STATED PROBLEM - Reproduce the listing below exactly. Pictures do not belong in the copy.

━━ AVAILABLE DATA ━━

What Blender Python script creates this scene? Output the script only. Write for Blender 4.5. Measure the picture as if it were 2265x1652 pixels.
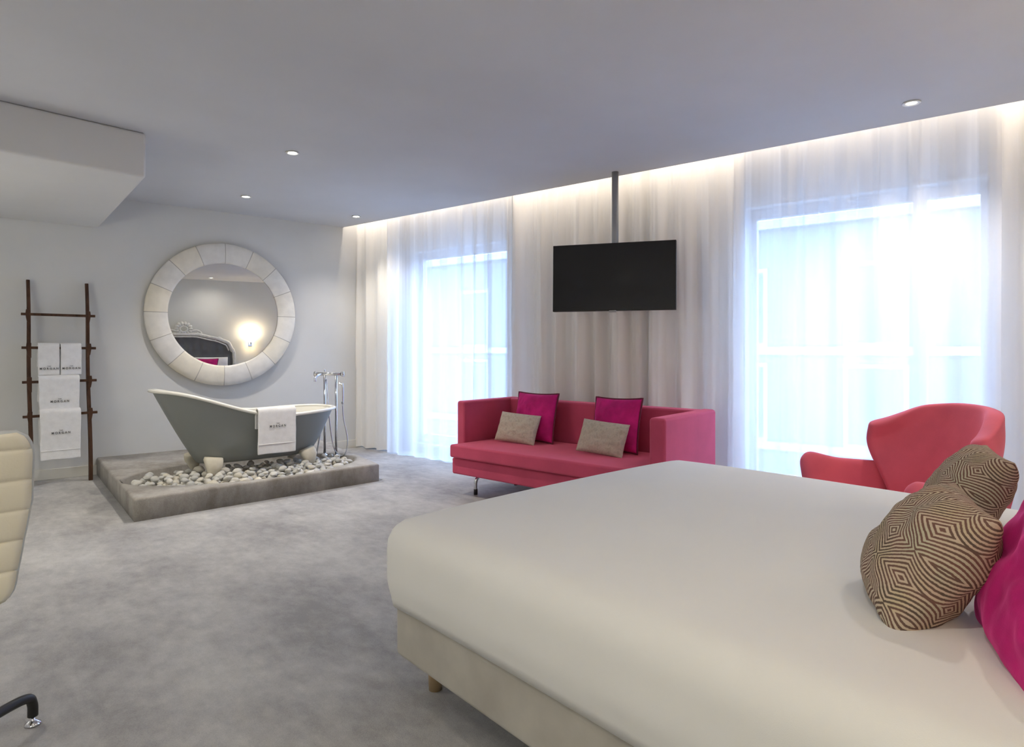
import bpy, bmesh, math, random
from mathutils import Vector, Matrix, noise
random.seed(7)
PI = math.pi
C = bpy.context.scene.collection
for o in list(bpy.data.objects): bpy.data.objects.remove(o)

# ------------------------------------------------------------------ camera
# room frame: +Y towards the mirror wall, +X along it, Z up
F, CX, H0, HC = 1440.0, 1132.5, 772.0, 1.25
CA, SA = 0.7685, 0.6398
cam = bpy.data.cameras.new('camera'); camo = bpy.data.objects.new('camera', cam); C.objects.link(camo)
cam.sensor_width = 36; cam.lens = 36 * F / 2265; cam.shift_y = -(826 - H0) / 2265
camo.location = (0, 0, HC); camo.rotation_euler = (PI / 2, 0, -math.atan2(SA, CA))
cam.clip_start = 0.02
bpy.context.scene.camera = camo

def at(px, py, z):           # point of the photograph at a known height -> room coordinates
    Y = F * (HC - z) / (py - H0); X = (px - CX) / F * Y
    return Vector((CA * X + SA * Y, -SA * X + CA * Y, z))
def atY(px, py, Y):
    X = (px - CX) / F * Y
    return Vector((CA * X + SA * Y, -SA * X + CA * Y, HC - (py - H0) / F * Y))

# ------------------------------------------------------------------ world, lamps, exposure
S = bpy.context.scene
S.view_settings.view_transform = 'Standard'; S.view_settings.look = 'None'
S.view_settings.gamma = 1; S.view_settings.use_curve_mapping = False
S.view_settings.exposure = 1.25
w = bpy.data.worlds.new('sky'); S.world = w; w.use_nodes = True
bg = w.node_tree.nodes['Background']; bg.inputs[0].default_value = (0.41, 0.59, 1.0, 1); bg.inputs[1].default_value = 7.4

CEIL = 2.778
WD = Vector((0.2042, -0.9789, 0)).normalized()     # along the window wall
WN = Vector((-WD.y, WD.x, 0))                      # outwards through it
CORN = Vector((3.603, 7.643, 0))                   # where ceiling slot meets the mirror wall
def wl(u, n, z=0.0): return CORN + WD * u + WN * n + Vector((0, 0, z))
WROT = math.atan2(WD.y, WD.x)

def area(name, loc, rot, sx, sy, power, col, parent=None):
    l = bpy.data.lights.new(name, 'AREA'); l.shape = 'RECTANGLE'; l.size = sx; l.size_y = sy
    l.energy = power; l.color = col
    o = bpy.data.objects.new(name, l); C.objects.link(o); o.location = loc; o.rotation_euler = rot
    if parent: o.parent = parent
    return o
def aim(o, d): o.rotation_euler = Vector(d).to_track_quat('-Z', 'Y').to_euler()

# ------------------------------------------------------------------ materials
def mat(name, base=(.8,.8,.8), rough=.6, metal=0, sheen=0, spec=.5, emit=None, es=0, coat=0):
    m = bpy.data.materials.new(name); m.use_nodes = True
    b = m.node_tree.nodes['Principled BSDF']
    b.inputs['Base Color'].default_value = (*base, 1); b.inputs['Roughness'].default_value = rough
    b.inputs['Metallic'].default_value = metal; b.inputs['Sheen Weight'].default_value = sheen
    b.inputs['Specular IOR Level'].default_value = spec; b.inputs['Coat Weight'].default_value = coat
    if emit: b.inputs['Emission Color'].default_value = (*emit, 1); b.inputs['Emission Strength'].default_value = es
    return m
def nd(m, t, **k):
    n = m.node_tree.nodes.new(t)
    for a, v in k.items(): setattr(n, a, v)
    return n
def lk(m, a, b): m.node_tree.links.new(a, b)
def mth(m, op, a, b=None, c=None):
    n = nd(m, 'ShaderNodeMath', operation=op)
    for i, v in enumerate((a, b, c)):
        if v is None: continue
        if isinstance(v, (int, float)): n.inputs[i].default_value = v
        else: lk(m, v, n.inputs[i])
    return n.outputs[0]
def ramp(m, fac, stops):
    n = nd(m, 'ShaderNodeValToRGB'); r = n.color_ramp
    while len(r.elements) < len(stops): r.elements.new(.5)
    for e, (p, c) in zip(r.elements, stops): e.position = p; e.color = (*c, 1)
    lk(m, fac, n.inputs[0]); return n.outputs[0]
def noisetex(m, scale, detail=4, vec=None, rough=.55, sc3=None):
    co = nd(m, 'ShaderNodeTexCoord').outputs['Object'] if vec is None else vec
    if sc3:
        mp = nd(m, 'ShaderNodeMapping'); mp.inputs['Scale'].default_value = sc3; lk(m, co, mp.inputs[0]); co = mp.outputs[0]
    n = nd(m, 'ShaderNodeTexNoise'); n.inputs['Scale'].default_value = scale; n.inputs['Detail'].default_value = detail
    n.inputs['Roughness'].default_value = rough
    lk(m, co, n.inputs['Vector']); return n.outputs['Fac']
def bump(m, h, s=.2, d=.01):
    n = nd(m, 'ShaderNodeBump'); n.inputs['Strength'].default_value = s; n.inputs['Distance'].default_value = d
    lk(m, h, n.inputs['Height']); lk(m, n.outputs[0], m.node_tree.nodes['Principled BSDF'].inputs['Normal'])
def basecol(m, c): lk(m, c, m.node_tree.nodes['Principled BSDF'].inputs['Base Color'])
def mottled(name, stops, scale, rough=.8, sheen=0, bs=0, bscale=300, sc3=None, detail=4):
    m = mat(name, rough=rough, sheen=sheen, spec=.2); basecol(m, ramp(m, noisetex(m, scale, detail, sc3=sc3), stops))
    if bs: bump(m, noisetex(m, bscale, 2), bs, .004)
    return m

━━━

CORRECT RESPONSE -
What Blender Python script creates this scene? Output the script only. Write for Blender 4.5. Measure the picture as if it were 2265x1652 pixels.
import bpy, bmesh, math, random
from mathutils import Vector, Matrix, noise
random.seed(7)
PI = math.pi
C = bpy.context.scene.collection
for o in list(bpy.data.objects): bpy.data.objects.remove(o)

# ------------------------------------------------------------------ camera
# room frame: +Y towards the mirror wall, +X along it, Z up
F, CX, H0, HC = 1440.0, 1132.5, 772.0, 1.25
CA, SA = 0.7685, 0.6398
cam = bpy.data.cameras.new('camera'); camo = bpy.data.objects.new('camera', cam); C.objects.link(camo)
cam.sensor_width = 36; cam.lens = 36 * F / 2265; cam.shift_y = -(826 - H0) / 2265
camo.location = (0, 0, HC); camo.rotation_euler = (PI / 2, 0, -math.atan2(SA, CA))
cam.clip_start = 0.02
bpy.context.scene.camera = camo

def at(px, py, z):           # point of the photograph at a known height -> room coordinates
    Y = F * (HC - z) / (py - H0); X = (px - CX) / F * Y
    return Vector((CA * X + SA * Y, -SA * X + CA * Y, z))
def atY(px, py, Y):
    X = (px - CX) / F * Y
    return Vector((CA * X + SA * Y, -SA * X + CA * Y, HC - (py - H0) / F * Y))

# ------------------------------------------------------------------ world, lamps, exposure
S = bpy.context.scene
S.view_settings.view_transform = 'Standard'; S.view_settings.look = 'None'
S.view_settings.gamma = 1; S.view_settings.use_curve_mapping = False
S.view_settings.exposure = 1.25
w = bpy.data.worlds.new('sky'); S.world = w; w.use_nodes = True
bg = w.node_tree.nodes['Background']; bg.inputs[0].default_value = (0.41, 0.59, 1.0, 1); bg.inputs[1].default_value = 7.4

CEIL = 2.778
WD = Vector((0.2042, -0.9789, 0)).normalized()     # along the window wall
WN = Vector((-WD.y, WD.x, 0))                      # outwards through it
CORN = Vector((3.603, 7.643, 0))                   # where ceiling slot meets the mirror wall
def wl(u, n, z=0.0): return CORN + WD * u + WN * n + Vector((0, 0, z))
WROT = math.atan2(WD.y, WD.x)

def area(name, loc, rot, sx, sy, power, col, parent=None):
    l = bpy.data.lights.new(name, 'AREA'); l.shape = 'RECTANGLE'; l.size = sx; l.size_y = sy
    l.energy = power; l.color = col
    o = bpy.data.objects.new(name, l); C.objects.link(o); o.location = loc; o.rotation_euler = rot
    if parent: o.parent = parent
    return o
def aim(o, d): o.rotation_euler = Vector(d).to_track_quat('-Z', 'Y').to_euler()

# ------------------------------------------------------------------ materials
def mat(name, base=(.8,.8,.8), rough=.6, metal=0, sheen=0, spec=.5, emit=None, es=0, coat=0):
    m = bpy.data.materials.new(name); m.use_nodes = True
    b = m.node_tree.nodes['Principled BSDF']
    b.inputs['Base Color'].default_value = (*base, 1); b.inputs['Roughness'].default_value = rough
    b.inputs['Metallic'].default_value = metal; b.inputs['Sheen Weight'].default_value = sheen
    b.inputs['Specular IOR Level'].default_value = spec; b.inputs['Coat Weight'].default_value = coat
    if emit: b.inputs['Emission Color'].default_value = (*emit, 1); b.inputs['Emission Strength'].default_value = es
    return m
def nd(m, t, **k):
    n = m.node_tree.nodes.new(t)
    for a, v in k.items(): setattr(n, a, v)
    return n
def lk(m, a, b): m.node_tree.links.new(a, b)
def mth(m, op, a, b=None, c=None):
    n = nd(m, 'ShaderNodeMath', operation=op)
    for i, v in enumerate((a, b, c)):
        if v is None: continue
        if isinstance(v, (int, float)): n.inputs[i].default_value = v
        else: lk(m, v, n.inputs[i])
    return n.outputs[0]
def ramp(m, fac, stops):
    n = nd(m, 'ShaderNodeValToRGB'); r = n.color_ramp
    while len(r.elements) < len(stops): r.elements.new(.5)
    for e, (p, c) in zip(r.elements, stops): e.position = p; e.color = (*c, 1)
    lk(m, fac, n.inputs[0]); return n.outputs[0]
def noisetex(m, scale, detail=4, vec=None, rough=.55, sc3=None):
    co = nd(m, 'ShaderNodeTexCoord').outputs['Object'] if vec is None else vec
    if sc3:
        mp = nd(m, 'ShaderNodeMapping'); mp.inputs['Scale'].default_value = sc3; lk(m, co, mp.inputs[0]); co = mp.outputs[0]
    n = nd(m, 'ShaderNodeTexNoise'); n.inputs['Scale'].default_value = scale; n.inputs['Detail'].default_value = detail
    n.inputs['Roughness'].default_value = rough
    lk(m, co, n.inputs['Vector']); return n.outputs['Fac']
def bump(m, h, s=.2, d=.01):
    n = nd(m, 'ShaderNodeBump'); n.inputs['Strength'].default_value = s; n.inputs['Distance'].default_value = d
    lk(m, h, n.inputs['Height']); lk(m, n.outputs[0], m.node_tree.nodes['Principled BSDF'].inputs['Normal'])
def basecol(m, c): lk(m, c, m.node_tree.nodes['Principled BSDF'].inputs['Base Color'])
def mottled(name, stops, scale, rough=.8, sheen=0, bs=0, bscale=300, sc3=None, detail=4):
    m = mat(name, rough=rough, sheen=sheen, spec=.2); basecol(m, ramp(m, noisetex(m, scale, detail, sc3=sc3), stops))
    if bs: bump(m, noisetex(m, bscale, 2), bs, .004)
    return m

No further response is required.